Quando se iniciou esta heroica viagem, o “Diário de Lisboa”, de 31 de março de 1922, na sua 1.ª página, pela pena do ilustre poeta e escritor leiriense, Afonso Lopes Vieira, e sob o título “Vôo de gloria” escreve, a dado momento, o seguinte: «(…) Gago Coutinho e Sacadura Cabral inspiraram-se e levaram consigo o mesmo heroismo que concebeu e realizou os Descobrimentos nacionais. Não é uma partida de aventureiros doidamente audazes, como fantasia entregue aos acasos da fortuna. / Este raid português descende em linha recta dos raids maritimos de Quatrocentos, porque é um maravilho mas consciente esforço da sciencia de voar. E é isto que o torna dobradamente heroico e belo! / Como os nossos navegadores, dos quais lá diz Pedro Nunes que levavam cartas bem rumadas, os nossos aviadores envolveram tambem o seu heroismo nas forças superiores do calculo mediato, da razão luminosa e calma, os quais encerram tão magico poder que do mesmo modo sagravam de belesa heroica a acção quando esta não atingisse a meta desejada. E tal, como sucedia com os homens do Infante, a sciencia, de que estes homens do ar se apetrechavam creou-se em Portugal e forneceu aparelhos novos. / Sim; a alma de Portugal voga neste momento no azul, sobre o mar… Na alegria divina da acção, liberta do morbido ambiente, ela esplende e recupera-se (…)».
A 17 de junho de 1922, quando os heroicos aviadores portugueses chegaram ao Rio de Janeiro, o Presidente da República, António José de Almeida, proferiu as seguintes palavras: «Nesta hora de velhas façanhas rejuvenescidas de antigas glorias que jorram de fontes que pareciam secas, todos os corações portugueses devem estar com os tripulantes do avião-aguia da lenda que leva nas possantes azas arqueadas, o prestigio, a gloria, a fortuna moral de um povo inteiro.»

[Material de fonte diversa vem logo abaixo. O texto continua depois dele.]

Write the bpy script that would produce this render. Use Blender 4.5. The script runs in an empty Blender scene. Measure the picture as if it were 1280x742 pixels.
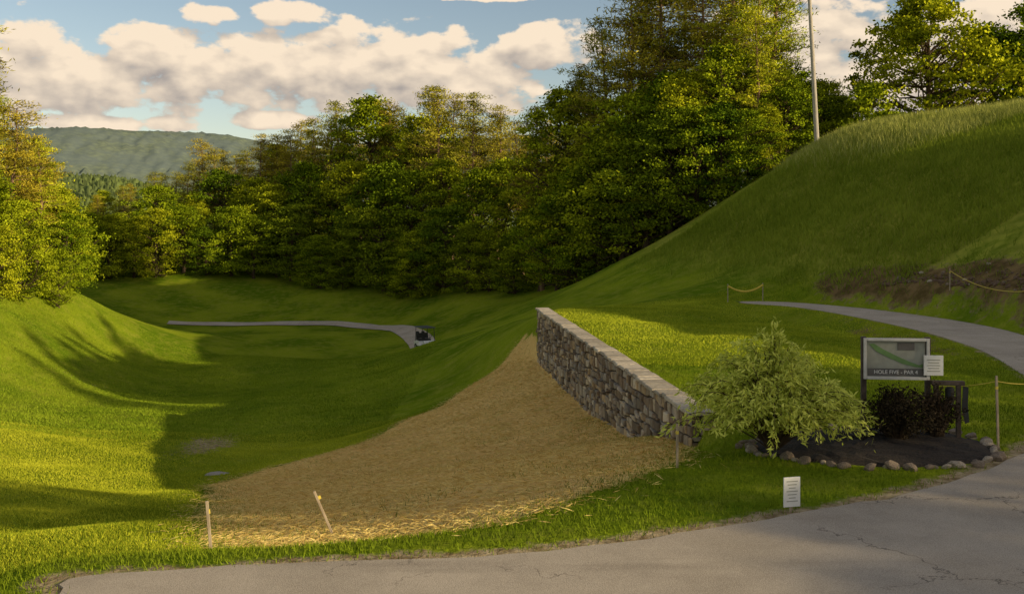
import bpy, math, random
import numpy as np
from mathutils import Vector, Matrix
rng=np.random.default_rng(7); random.seed(7)
scene=bpy.context.scene
COL=scene.collection

# ------------------------------------------------------------ helpers
def empty(name,loc=(0,0,0),rot=0):
    o=bpy.data.objects.new(name,None); o.location=loc; o.rotation_euler=(0,0,rot); COL.objects.link(o); return o
def np_mesh(name,V,F,mats,midx=None,tint=None,smooth=False):
    V=np.asarray(V,dtype=np.float32); F=np.asarray(F,dtype=np.int32); k=F.shape[1]
    me=bpy.data.meshes.new(name)
    me.vertices.add(len(V)); me.vertices.foreach_set('co',V.ravel())
    me.loops.add(F.size); me.loops.foreach_set('vertex_index',F.ravel())
    me.polygons.add(len(F)); me.polygons.foreach_set('loop_start',np.arange(0,F.size,k,dtype=np.int32))
    for m in mats: me.materials.append(m)
    if midx is not None: me.polygons.foreach_set('material_index',np.asarray(midx,dtype=np.int32))
    me.polygons.foreach_set('use_smooth',np.full(len(F),smooth,dtype=bool))
    if tint is not None:
        at=me.attributes.new('tint','FLOAT_COLOR','POINT')
        t=np.asarray(tint,dtype=np.float32)
        if t.ndim==1: t=np.stack([t,t,t,np.ones_like(t)],1)
        at.data.foreach_set('color',t.ravel())
    me.update(calc_edges=True); me.validate()
    return me
def obj(name,me,parent=None,loc=(0,0,0),rot=(0,0,0),scale=(1,1,1)):
    o=bpy.data.objects.new(name,me); o.location=loc; o.rotation_euler=rot; o.scale=scale
    COL.objects.link(o)
    if parent: o.parent=parent
    return o
def tube(P,R,sides=6):
    P=np.asarray(P,float); R=np.asarray(R,float); n=len(P)
    T=np.gradient(P,axis=0); T/=np.linalg.norm(T,axis=1)[:,None]+1e-9
    ref=np.array([0,0,1.]) if abs(T[0,2])<.9 else np.array([1.,0,0])
    A=np.cross(T,ref); A/=np.linalg.norm(A,axis=1)[:,None]+1e-9
    B=np.cross(T,A)
    th=np.linspace(0,2*np.pi,sides,endpoint=False)
    V=P[:,None,:]+R[:,None,None]*(np.cos(th)[None,:,None]*A[:,None,:]+np.sin(th)[None,:,None]*B[:,None,:])
    V=V.reshape(-1,3); F=[]
    for i in range(n-1):
        for j in range(sides):
            j2=(j+1)%sides
            F.append((i*sides+j,i*sides+j2,(i+1)*sides+j2,(i+1)*sides+j))
    return V,np.array(F)
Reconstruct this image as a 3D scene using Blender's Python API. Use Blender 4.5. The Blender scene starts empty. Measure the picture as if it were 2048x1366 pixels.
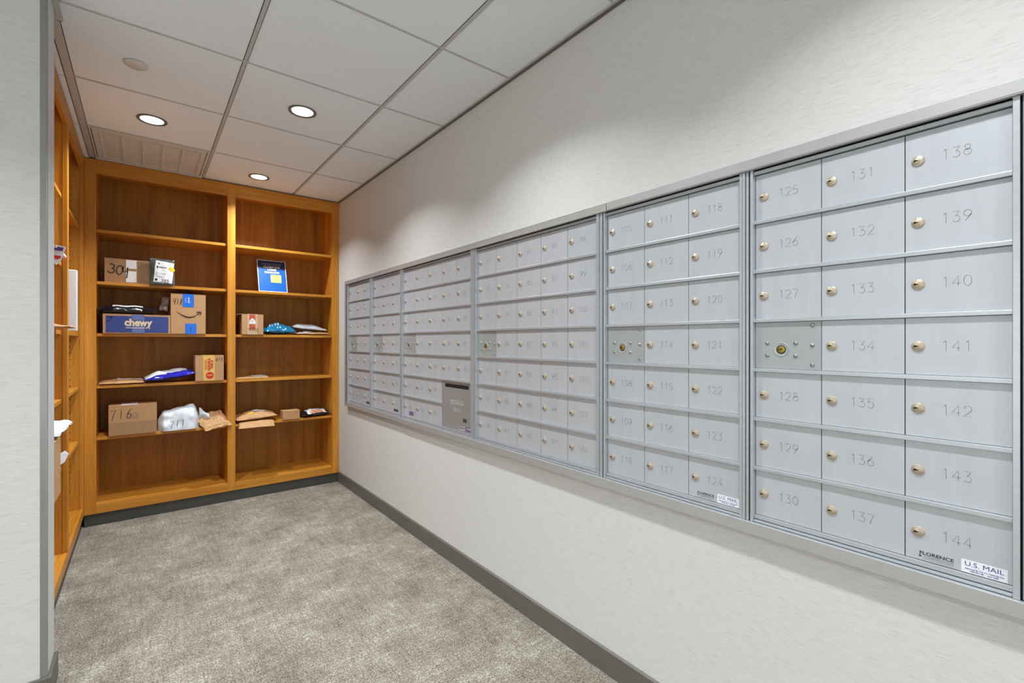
import bpy, bmesh, math, random
from mathutils import Vector, Matrix, noise

SC = bpy.context.scene
C = SC.collection
R = math.radians
# ------------------------------------------------------------------ camera
cam_d = bpy.data.cameras.new('camera')
cam_d.sensor_width = 36.0
cam_d.lens = 932.0 / 2048.0 * 36.0
cam_d.shift_y = 0.0005
cam_d.clip_start = 0.02
cam = bpy.data.objects.new('camera', cam_d)
C.objects.link(cam)
cam.location = (0, 0, 1.214)
cam.rotation_euler = (R(90), 0, R(-38.34))
SC.camera = cam
# ------------------------------------------------------------------ world, exposure
w = bpy.data.worlds.new('world')
SC.world = w
w.use_nodes = True
w.node_tree.nodes['Background'].inputs[0].default_value = (0.9, 0.95, 1.0, 1)
w.node_tree.nodes['Background'].inputs[1].default_value = 0.15
SC.view_settings.view_transform = 'Standard'
SC.view_settings.look = 'None'
SC.view_settings.gamma = 1.0
SC.view_settings.exposure = 0.0
LAMP_W = 10.9          # watts of one downlight
LAMP_COL = (0.925, 0.968, 1.0)
FILL_DAY_W = 9.0           # watts of daylight through each window of the hall, added unseen as fill light
FILL_DAY_COL = (0.93, 0.97, 1.0)

CEIL = 2.428
WX = 1.334            # face of the right wall
YB = 4.113            # face of the back bookcase
XL = -0.304           # face of the left bookcase
random.seed(7)


# ------------------------------------------------------------------ materials
def lin(c):
    r = []
    for v in c[:3]:
        v = v / 255.0
        r.append(v / 12.92 if v <= 0.04045 else ((v + 0.055) / 1.055) ** 2.4)
    return (r[0], r[1], r[2], 1.0)


def new_mat(name):
    m = bpy.data.materials.new(name)
    m.use_nodes = True
    nt = m.node_tree
    return m, nt, nt.nodes['Principled BSDF']


def coords(nt, scale=(1, 1, 1), rot=(0, 0, 0), kind='Object'):
    tc = nt.nodes.new('ShaderNodeTexCoord')
    mp = nt.nodes.new('ShaderNodeMapping')
    mp.inputs['Scale'].default_value = scale
    mp.inputs['Rotation'].default_value = rot
    nt.links.new(tc.outputs[kind], mp.inputs[0])
    return mp.outputs[0]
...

Recordando Gago Coutinho e Sacadura Cabral
Gago Coutinho nasceu em Lisboa em 1869 e aí viria a falecer aos 90 anos de idade (1959). Foi Almirante da Armada Portuguesa, importante matemático e geógrafo, que teve o mérito de adaptar o clássico sextante da navegação marítima portuguesa à navegação aérea, que lhe permitiu, com Sacadura Cabral, fazer a primeira travessia aérea do Atlântico e tornar seu nome admirado, até hoje, na aeronáutica mundial.
Sacadura Cabral nasceu em Celorico da Beira em 1880 e viria a falecer no Mar do Norte, em novembro de 1924 (com apenas 44 anos), na sequência da queda de um avião que pilotava a caminho de Lisboa (o seu corpo nunca chegou a aparecer). Oficial de Marinha Portuguesa (Capitão-de-Fragata) e arrojado aviador, foi de sua iniciativa a preparação da 1.ª travessia aérea do Atlântico Sul.